▸ **Written task**:
Restate the full set of records exactly, without adding or dropping a word.

[Scripts that build scenes]
## START

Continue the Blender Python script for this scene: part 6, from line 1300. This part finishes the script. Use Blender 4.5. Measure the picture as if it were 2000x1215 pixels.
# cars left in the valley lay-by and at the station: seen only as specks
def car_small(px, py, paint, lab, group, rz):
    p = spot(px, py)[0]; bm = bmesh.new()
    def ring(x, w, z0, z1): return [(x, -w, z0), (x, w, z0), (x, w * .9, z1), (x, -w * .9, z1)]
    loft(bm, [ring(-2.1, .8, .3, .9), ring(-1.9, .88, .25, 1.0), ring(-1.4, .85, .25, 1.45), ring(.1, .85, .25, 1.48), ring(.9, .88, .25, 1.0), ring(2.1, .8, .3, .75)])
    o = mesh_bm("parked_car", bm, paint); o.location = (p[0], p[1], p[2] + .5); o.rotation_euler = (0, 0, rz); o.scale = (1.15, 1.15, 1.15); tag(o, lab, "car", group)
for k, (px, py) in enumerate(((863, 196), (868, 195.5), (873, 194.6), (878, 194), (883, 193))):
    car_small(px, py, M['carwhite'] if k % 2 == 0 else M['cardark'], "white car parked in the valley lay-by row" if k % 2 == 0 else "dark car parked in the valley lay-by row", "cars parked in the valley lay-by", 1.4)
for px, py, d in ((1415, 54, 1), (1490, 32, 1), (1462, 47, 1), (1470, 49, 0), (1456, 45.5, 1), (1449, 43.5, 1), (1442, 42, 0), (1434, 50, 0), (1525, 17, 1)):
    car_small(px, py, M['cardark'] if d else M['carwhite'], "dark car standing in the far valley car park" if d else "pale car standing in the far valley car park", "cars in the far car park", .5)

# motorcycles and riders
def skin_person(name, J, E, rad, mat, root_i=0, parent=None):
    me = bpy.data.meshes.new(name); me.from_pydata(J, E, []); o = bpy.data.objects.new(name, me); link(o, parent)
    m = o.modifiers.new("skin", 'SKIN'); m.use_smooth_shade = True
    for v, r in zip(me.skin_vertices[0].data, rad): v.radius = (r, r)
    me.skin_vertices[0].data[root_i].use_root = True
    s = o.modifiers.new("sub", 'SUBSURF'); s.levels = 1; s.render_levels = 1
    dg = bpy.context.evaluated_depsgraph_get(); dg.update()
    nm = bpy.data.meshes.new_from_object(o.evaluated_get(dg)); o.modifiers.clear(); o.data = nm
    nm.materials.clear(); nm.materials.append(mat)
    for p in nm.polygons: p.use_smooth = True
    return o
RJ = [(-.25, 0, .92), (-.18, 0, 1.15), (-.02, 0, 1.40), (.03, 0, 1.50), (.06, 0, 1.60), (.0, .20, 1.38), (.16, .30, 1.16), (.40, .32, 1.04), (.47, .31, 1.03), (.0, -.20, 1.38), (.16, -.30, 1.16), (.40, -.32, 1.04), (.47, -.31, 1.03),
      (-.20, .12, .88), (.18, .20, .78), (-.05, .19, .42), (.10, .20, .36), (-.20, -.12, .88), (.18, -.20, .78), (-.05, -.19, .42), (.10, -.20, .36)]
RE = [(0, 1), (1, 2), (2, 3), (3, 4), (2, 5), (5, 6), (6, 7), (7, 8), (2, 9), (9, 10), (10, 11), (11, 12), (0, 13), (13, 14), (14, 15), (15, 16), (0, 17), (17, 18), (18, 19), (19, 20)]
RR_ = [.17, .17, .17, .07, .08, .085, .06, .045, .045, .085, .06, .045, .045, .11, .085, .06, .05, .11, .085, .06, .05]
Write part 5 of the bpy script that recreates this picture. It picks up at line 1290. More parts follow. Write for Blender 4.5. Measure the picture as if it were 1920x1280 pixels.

## END

▸ **Answer to this problem**:
Continue the Blender Python script for this scene: part 6, from line 1300. This part finishes the script. Use Blender 4.5. Measure the picture as if it were 2000x1215 pixels.
# cars left in the valley lay-by and at the station: seen only as specks
def car_small(px, py, paint, lab, group, rz):
    p = spot(px, py)[0]; bm = bmesh.new()
    def ring(x, w, z0, z1): return [(x, -w, z0), (x, w, z0), (x, w * .9, z1), (x, -w * .9, z1)]
    loft(bm, [ring(-2.1, .8, .3, .9), ring(-1.9, .88, .25, 1.0), ring(-1.4, .85, .25, 1.45), ring(.1, .85, .25, 1.48), ring(.9, .88, .25, 1.0), ring(2.1, .8, .3, .75)])
    o = mesh_bm("parked_car", bm, paint); o.location = (p[0], p[1], p[2] + .5); o.rotation_euler = (0, 0, rz); o.scale = (1.15, 1.15, 1.15); tag(o, lab, "car", group)
for k, (px, py) in enumerate(((863, 196), (868, 195.5), (873, 194.6), (878, 194), (883, 193))):
    car_small(px, py, M['carwhite'] if k % 2 == 0 else M['cardark'], "white car parked in the valley lay-by row" if k % 2 == 0 else "dark car parked in the valley lay-by row", "cars parked in the valley lay-by", 1.4)
for px, py, d in ((1415, 54, 1), (1490, 32, 1), (1462, 47, 1), (1470, 49, 0), (1456, 45.5, 1), (1449, 43.5, 1), (1442, 42, 0), (1434, 50, 0), (1525, 17, 1)):
    car_small(px, py, M['cardark'] if d else M['carwhite'], "dark car standing in the far valley car park" if d else "pale car standing in the far valley car park", "cars in the far car park", .5)

# motorcycles and riders
def skin_person(name, J, E, rad, mat, root_i=0, parent=None):
    me = bpy.data.meshes.new(name); me.from_pydata(J, E, []); o = bpy.data.objects.new(name, me); link(o, parent)
    m = o.modifiers.new("skin", 'SKIN'); m.use_smooth_shade = True
    for v, r in zip(me.skin_vertices[0].data, rad): v.radius = (r, r)
    me.skin_vertices[0].data[root_i].use_root = True
    s = o.modifiers.new("sub", 'SUBSURF'); s.levels = 1; s.render_levels = 1
    dg = bpy.context.evaluated_depsgraph_get(); dg.update()
    nm = bpy.data.meshes.new_from_object(o.evaluated_get(dg)); o.modifiers.clear(); o.data = nm
    nm.materials.clear(); nm.materials.append(mat)
    for p in nm.polygons: p.use_smooth = True
    return o
RJ = [(-.25, 0, .92), (-.18, 0, 1.15), (-.02, 0, 1.40), (.03, 0, 1.50), (.06, 0, 1.60), (.0, .20, 1.38), (.16, .30, 1.16), (.40, .32, 1.04), (.47, .31, 1.03), (.0, -.20, 1.38), (.16, -.30, 1.16), (.40, -.32, 1.04), (.47, -.31, 1.03),
      (-.20, .12, .88), (.18, .20, .78), (-.05, .19, .42), (.10, .20, .36), (-.20, -.12, .88), (.18, -.20, .78), (-.05, -.19, .42), (.10, -.20, .36)]
RE = [(0, 1), (1, 2), (2, 3), (3, 4), (2, 5), (5, 6), (6, 7), (7, 8), (2, 9), (9, 10), (10, 11), (11, 12), (0, 13), (13, 14), (14, 15), (15, 16), (0, 17), (17, 18), (18, 19), (19, 20)]
RR_ = [.17, .17, .17, .07, .08, .085, .06, .045, .045, .085, .06, .045, .045, .11, .085, .06, .05, .11, .085, .06, .05]
Write part 5 of the bpy script that recreates this picture. It picks up at line 1290. More parts follow. Write for Blender 4.5. Measure the picture as if it were 1920x1280 pixels.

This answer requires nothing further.